Lich has extremely low defensive stats. Against lower levels if it loses initiative it should die like a fly because it doesn't have any reaction to stop it from happening other than shield, and it won't save him against a blessed and hasted 11 lvl fighter. Against high levels it also has no chances of avoiding a grapple. A cleric with antimagic field can grapple him and it's over, punch him till dead. Nothing he can do.

JoeJ
2016-04-04, 11:34 PM
The MM tells us what spells the monster has. What spells does the party have? If they get to pick them after they know monster what they're fighting, that gives them another pretty huge advantage.

supergoji18
2016-04-05, 10:38 AM
I'm not familiar with all the monsters but
Balors and liches are subject to oneshots.

Balor has extremely weak dex saves. My Tempest/Sorc build with elemental adept can easily tear a whole through him. Call lightning targets it's weakest save, when cast from a lvl 9 spellslot with optimal conditions, it does 10d10 dmg, it can be maximized through CD, and it can be used twice the first round with quicken. If a contagion:flesh rot is in play then we are talking HUGE overkill although it's risky to go in melee against that thing.

With elemental adept the damage is about 60 per call down. There's a good chance that I can kill him in the second round if someone else doesn't finish him off.

I'm pretty sure that a Vengeance Paladin with action surge can destroy him as well, although he will spend all his spell slots.

Lich has extremely low defensive stats. Against lower levels if it loses initiative it should die like a fly because it doesn't have any reaction to stop it from happening other than shield, and it won't save him against a blessed and hasted 11 lvl fighter. Against high levels it also has no chances of avoiding a grapple. A cleric with antimagic field can grapple him and it's over, punch him till dead. Nothing he can do.

Minor gripe of mine: quicken spell only allows 1 normal spell and 1 cantrip in one round, not two castings of a normal spell.

and to JoeJ, preparation isnt even necessary, though it obviously helps.

R.Shackleford
2016-04-05, 10:45 AM
In all honesty, it isn't what you use but how you use it.

The Big T is an absolute joke. Unless you use it in such a way that leads the players into a no win situation. Stop the Big T and the princess dies OR save the princess and the Big T destroys the city (leave big T as a narrative problem).

Both have their pros and cons. If you save the princess the city is destroyed and the common folk hate you... But the king and queen love you.

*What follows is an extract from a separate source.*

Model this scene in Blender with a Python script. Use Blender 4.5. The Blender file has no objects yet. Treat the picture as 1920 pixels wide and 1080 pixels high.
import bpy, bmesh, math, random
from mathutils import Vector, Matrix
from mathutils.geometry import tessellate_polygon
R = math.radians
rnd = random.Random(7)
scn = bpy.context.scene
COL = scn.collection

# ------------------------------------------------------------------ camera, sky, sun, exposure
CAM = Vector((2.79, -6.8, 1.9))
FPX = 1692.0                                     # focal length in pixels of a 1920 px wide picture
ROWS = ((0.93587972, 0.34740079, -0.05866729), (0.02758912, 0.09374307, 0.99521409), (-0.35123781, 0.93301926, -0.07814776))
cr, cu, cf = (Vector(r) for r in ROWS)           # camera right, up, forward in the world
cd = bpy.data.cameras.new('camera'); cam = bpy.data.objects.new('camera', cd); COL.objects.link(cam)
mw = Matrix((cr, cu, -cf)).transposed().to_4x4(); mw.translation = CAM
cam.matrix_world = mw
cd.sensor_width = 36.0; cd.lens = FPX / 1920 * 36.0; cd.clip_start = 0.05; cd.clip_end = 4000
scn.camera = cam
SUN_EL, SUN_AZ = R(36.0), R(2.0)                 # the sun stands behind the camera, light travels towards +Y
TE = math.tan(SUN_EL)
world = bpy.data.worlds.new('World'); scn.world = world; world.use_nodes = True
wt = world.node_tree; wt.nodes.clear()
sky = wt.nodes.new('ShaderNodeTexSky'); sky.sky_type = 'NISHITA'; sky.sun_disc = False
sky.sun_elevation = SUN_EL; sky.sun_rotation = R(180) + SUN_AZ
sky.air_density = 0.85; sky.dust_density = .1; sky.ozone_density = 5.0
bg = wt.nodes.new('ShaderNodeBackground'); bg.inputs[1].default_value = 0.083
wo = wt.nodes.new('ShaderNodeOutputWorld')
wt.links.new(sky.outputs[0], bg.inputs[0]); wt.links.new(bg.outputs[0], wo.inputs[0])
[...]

If you save the city, the city is fine and people love you... But the king and queen hate you.

If you try to save the city but don't do it in time, the city may be destroyed and the princess dies... Now both the city and royalty hates you....

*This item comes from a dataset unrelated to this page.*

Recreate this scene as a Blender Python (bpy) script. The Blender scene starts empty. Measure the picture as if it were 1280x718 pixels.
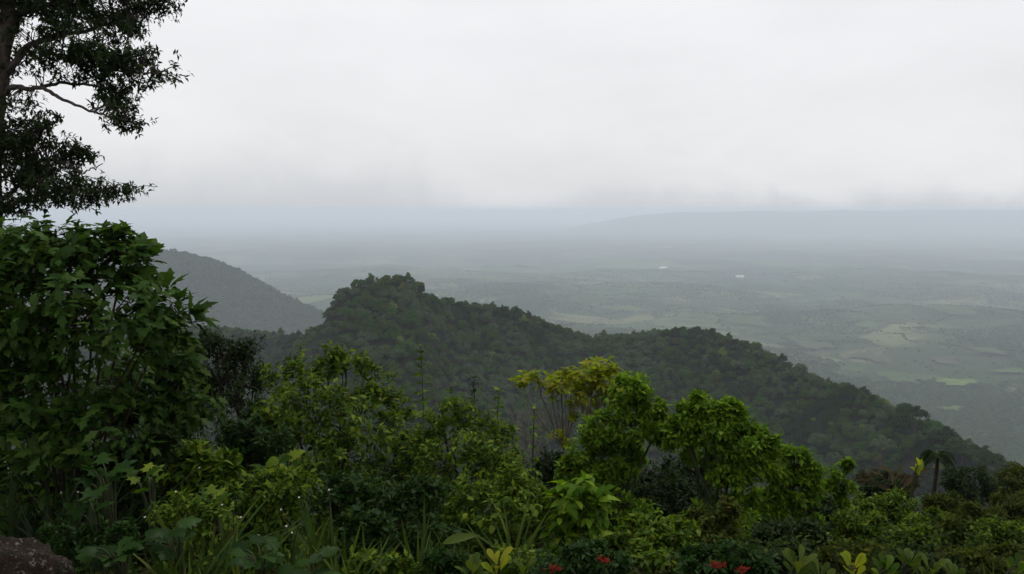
import bpy, math, random
import numpy as np
from mathutils import Matrix, Vector

random.seed(7)
RNG = np.random.default_rng(11)
SC = bpy.context.scene
COL = SC.collection
R = math.radians

# ------------------------------------------------------------------ camera
FPX = 1060.0                      # focal length in pixels of the 1280 px wide photograph
HOR = 264.0                       # row of the horizon
PITCH = math.atan((359 - HOR) / FPX)
cam_d = bpy.data.cameras.new("camera")
cam = bpy.data.objects.new("camera", cam_d)
COL.objects.link(cam)
cam_d.sensor_width = 36
cam_d.lens = 36 * FPX / 1280
cam_d.clip_start = 0.05
cam_d.clip_end = 120000
cam.location = (0, 0, 0)
cam.rotation_euler = (math.pi / 2 - PITCH, 0, 0)
SC.camera = cam
SC.render.resolution_x, SC.render.resolution_y = 1024, 574

def P(px, py, d):
    """world point seen at pixel (px, py), at the distance d measured along the ground ahead"""
    u, v = (px - 640) / FPX, (359 - py) / FPX
    c, s = math.cos(PITCH), math.sin(PITCH)
    x, y, z = u, c + v * s, -s + v * c
    return np.array([x / y * d, d, z / y * d])

def project(p):
    c, s = math.cos(PITCH), math.sin(PITCH)
    dep = p[..., 1] * c - p[..., 2] * s
    up = p[..., 1] * s + p[..., 2] * c
    return 640 + FPX * p[..., 0] / dep, 359 - FPX * up / dep

# ------------------------------------------------------------------ sky, sun, exposure
SUN_EL, SUN_AZ = 62, 25           # azimuth clockwise from the viewing direction
SC.view_settings.view_transform = 'Standard'
SC.view_settings.look = 'None'
SC.view_settings.gamma = 1
SC.view_settings.exposure = 0.0
SC.view_settings.use_curve_mapping = False

world = bpy.data.worlds.new("World")
SC.world = world
world.use_nodes = True
wt = world.node_tree
wt.nodes.clear()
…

Don't use them as lumps of XP, lumps of XP are for chump monsters.

RickAllison
2016-04-05, 10:49 AM
Minor gripe of mine: quicken spell only allows 1 normal spell and 1 cantrip in one round, not two castings of a normal spell.

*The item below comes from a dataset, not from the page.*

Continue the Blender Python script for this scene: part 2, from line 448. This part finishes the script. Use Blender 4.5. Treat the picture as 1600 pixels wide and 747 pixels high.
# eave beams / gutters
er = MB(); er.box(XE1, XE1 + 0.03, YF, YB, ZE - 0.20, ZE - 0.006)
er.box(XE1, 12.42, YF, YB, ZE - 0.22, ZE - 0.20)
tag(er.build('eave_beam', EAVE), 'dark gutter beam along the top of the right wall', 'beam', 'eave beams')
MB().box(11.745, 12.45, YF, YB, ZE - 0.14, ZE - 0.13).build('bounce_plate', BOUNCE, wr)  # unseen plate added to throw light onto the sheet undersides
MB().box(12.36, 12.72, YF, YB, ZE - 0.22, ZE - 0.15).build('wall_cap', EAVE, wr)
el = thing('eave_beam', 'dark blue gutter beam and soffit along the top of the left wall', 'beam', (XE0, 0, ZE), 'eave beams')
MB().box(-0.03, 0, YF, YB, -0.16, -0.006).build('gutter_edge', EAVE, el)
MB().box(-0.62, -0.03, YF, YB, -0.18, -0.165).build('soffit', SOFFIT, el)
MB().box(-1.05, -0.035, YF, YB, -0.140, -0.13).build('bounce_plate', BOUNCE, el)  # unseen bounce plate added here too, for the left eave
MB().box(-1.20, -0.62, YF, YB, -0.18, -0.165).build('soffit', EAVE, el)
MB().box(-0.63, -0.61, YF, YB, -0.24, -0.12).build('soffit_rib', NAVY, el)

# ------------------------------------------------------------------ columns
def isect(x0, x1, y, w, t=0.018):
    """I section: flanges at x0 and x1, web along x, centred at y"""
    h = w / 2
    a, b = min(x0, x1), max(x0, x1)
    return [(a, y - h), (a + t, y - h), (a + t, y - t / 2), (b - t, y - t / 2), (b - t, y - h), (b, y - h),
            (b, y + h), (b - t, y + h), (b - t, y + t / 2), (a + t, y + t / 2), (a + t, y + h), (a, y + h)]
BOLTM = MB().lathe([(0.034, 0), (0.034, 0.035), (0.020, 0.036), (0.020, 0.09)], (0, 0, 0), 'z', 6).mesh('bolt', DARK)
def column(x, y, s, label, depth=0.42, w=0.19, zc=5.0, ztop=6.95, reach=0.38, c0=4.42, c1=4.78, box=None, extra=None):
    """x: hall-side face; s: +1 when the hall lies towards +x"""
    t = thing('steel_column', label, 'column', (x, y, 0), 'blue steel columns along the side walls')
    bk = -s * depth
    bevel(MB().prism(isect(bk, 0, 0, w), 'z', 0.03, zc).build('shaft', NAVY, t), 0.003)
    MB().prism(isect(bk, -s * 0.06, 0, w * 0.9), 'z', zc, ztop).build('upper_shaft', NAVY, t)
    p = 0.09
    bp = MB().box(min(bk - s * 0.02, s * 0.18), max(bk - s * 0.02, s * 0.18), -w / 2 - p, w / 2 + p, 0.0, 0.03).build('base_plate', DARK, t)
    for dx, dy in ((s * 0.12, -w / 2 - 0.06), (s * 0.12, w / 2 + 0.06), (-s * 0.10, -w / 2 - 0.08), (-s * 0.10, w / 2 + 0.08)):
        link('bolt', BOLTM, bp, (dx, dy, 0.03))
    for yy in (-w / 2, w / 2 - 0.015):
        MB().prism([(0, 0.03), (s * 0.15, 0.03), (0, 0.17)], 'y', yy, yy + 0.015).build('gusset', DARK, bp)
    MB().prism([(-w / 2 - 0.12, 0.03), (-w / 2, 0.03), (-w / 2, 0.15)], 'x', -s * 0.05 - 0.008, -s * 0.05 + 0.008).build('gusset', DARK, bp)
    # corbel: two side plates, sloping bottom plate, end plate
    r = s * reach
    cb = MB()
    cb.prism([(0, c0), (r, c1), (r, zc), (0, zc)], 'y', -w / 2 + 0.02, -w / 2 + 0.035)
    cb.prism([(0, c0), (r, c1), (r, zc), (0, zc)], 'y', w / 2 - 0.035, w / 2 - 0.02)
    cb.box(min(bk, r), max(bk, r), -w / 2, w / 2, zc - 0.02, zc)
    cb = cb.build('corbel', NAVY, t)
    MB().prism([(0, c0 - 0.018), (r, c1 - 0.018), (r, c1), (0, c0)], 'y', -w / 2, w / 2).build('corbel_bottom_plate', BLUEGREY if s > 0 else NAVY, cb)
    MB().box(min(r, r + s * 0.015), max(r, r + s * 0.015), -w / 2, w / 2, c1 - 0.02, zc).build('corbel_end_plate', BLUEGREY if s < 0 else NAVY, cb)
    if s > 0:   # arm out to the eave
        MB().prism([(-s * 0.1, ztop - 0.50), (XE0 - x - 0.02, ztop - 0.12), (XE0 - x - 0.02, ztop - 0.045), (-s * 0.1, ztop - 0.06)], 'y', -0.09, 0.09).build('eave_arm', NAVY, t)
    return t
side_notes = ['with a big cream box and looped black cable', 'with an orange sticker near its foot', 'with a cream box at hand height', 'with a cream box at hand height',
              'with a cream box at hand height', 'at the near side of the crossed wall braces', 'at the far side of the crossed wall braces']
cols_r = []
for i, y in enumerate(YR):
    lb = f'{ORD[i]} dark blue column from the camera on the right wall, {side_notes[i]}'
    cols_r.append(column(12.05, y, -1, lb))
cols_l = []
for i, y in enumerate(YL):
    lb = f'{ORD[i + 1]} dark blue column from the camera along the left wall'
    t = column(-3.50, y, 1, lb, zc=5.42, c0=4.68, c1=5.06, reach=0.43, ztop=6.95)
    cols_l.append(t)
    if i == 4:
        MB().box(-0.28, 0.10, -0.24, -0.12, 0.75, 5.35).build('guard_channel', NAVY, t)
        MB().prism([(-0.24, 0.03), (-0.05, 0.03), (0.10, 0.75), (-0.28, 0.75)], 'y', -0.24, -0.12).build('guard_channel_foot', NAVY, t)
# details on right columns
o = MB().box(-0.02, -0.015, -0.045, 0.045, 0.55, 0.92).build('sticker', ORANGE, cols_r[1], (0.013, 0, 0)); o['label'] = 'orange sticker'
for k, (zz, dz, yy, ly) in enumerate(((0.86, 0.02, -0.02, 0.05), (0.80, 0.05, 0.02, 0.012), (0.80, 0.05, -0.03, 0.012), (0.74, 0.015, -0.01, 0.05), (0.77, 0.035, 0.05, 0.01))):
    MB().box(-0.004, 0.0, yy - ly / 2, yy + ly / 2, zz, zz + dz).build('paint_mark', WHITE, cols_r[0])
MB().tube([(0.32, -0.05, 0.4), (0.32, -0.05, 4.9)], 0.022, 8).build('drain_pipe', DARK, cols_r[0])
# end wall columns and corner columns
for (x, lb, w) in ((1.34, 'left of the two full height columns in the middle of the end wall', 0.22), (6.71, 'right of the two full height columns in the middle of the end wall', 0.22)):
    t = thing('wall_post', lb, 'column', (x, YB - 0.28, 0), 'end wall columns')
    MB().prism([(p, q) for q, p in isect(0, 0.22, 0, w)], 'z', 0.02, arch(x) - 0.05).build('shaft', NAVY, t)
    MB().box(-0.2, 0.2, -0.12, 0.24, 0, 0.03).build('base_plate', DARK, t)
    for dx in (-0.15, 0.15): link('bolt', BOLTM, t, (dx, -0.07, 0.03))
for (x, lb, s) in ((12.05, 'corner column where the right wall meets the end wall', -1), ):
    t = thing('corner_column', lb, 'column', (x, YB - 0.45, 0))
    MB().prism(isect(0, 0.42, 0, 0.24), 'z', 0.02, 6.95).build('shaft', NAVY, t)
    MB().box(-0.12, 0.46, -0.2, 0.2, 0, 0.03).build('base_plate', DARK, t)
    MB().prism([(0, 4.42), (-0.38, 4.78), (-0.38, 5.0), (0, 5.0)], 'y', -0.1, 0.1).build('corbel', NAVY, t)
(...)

and to JoeJ, preparation isnt even necessary, though it obviously helps.

His example, though, was Call Lightning. That is a spell that does damage on initial cast and you can use an action to damage with it for 10 minutes. What he was doing was Quick-casting the spell (dealing the damage) then activating the action ability of it for more damage.

JoeJ
2016-04-05, 11:00 AM
and to JoeJ, preparation isnt even necessary, though it obviously helps.

Examples given of using things like Call Lightning and Antimagic Field only work if the party is able to cast those spells. Many spells are widely different in effectiveness against different monsters. Against the tarrasque, for example, Antimagic Field is useless and Magic Missile is actually worse than useless.

supergoji18
2016-04-05, 11:04 AM
His example, though, was Call Lightning. That is a spell that does damage on initial cast and you can use an action to damage with it for 10 minutes. What he was doing was Quick-casting the spell (dealing the damage) then activating the action ability of it for more damage.
... i never realized that was possible. Oh the fun i shall now have :smallbiggrin:


Examples given of using things like Call Lightning and Antimagic Field only work if the party is able to cast those spells. Many spells are widely different in effectiveness against different monsters. Against the tarrasque, for example, Antimagic Field is useless and Magic Missile is actually worse than useless.

I'm just saying that generally PCs are so gosh-darn powerful they don't really need to worry too much about being unprepared for a fight.

JoeJ
2016-04-05, 11:07 AM
I'm just saying that generally PCs are so gosh-darn powerful they don't really need to worry too much about being unprepared for a fight.

In a white room scenario they probably don't, but I thought the point of this thread was to compare the toughness of different monsters. Are we comparing them to a party that specifically prepared for that encounter, or against one with a standard selection of spells?

supergoji18
2016-04-05, 11:54 AM
In a white room scenario they probably don't, but I thought the point of this thread was to compare the toughness of different monsters. Are we comparing them to a party that specifically prepared for that encounter, or against one with a standard selection of spells?

Standard selection for a combat situation. Assume the party knows combat is about to happen, but they don't know what exactly they're fighting.

R.Shackleford
2016-04-05, 12:40 PM
Standard selection for a combat situation. Assume the party knows combat is about to happen, but they don't know what exactly they're fighting.

It doesn't hurt that most choices to fight X will help fighting Y.

And you typically have tons of options even after making choices.

The number of spells casters get can be all used to cast 1 spell or to cast each spell once.

It is really easy to be prepared for almost anything, especially when a group works together.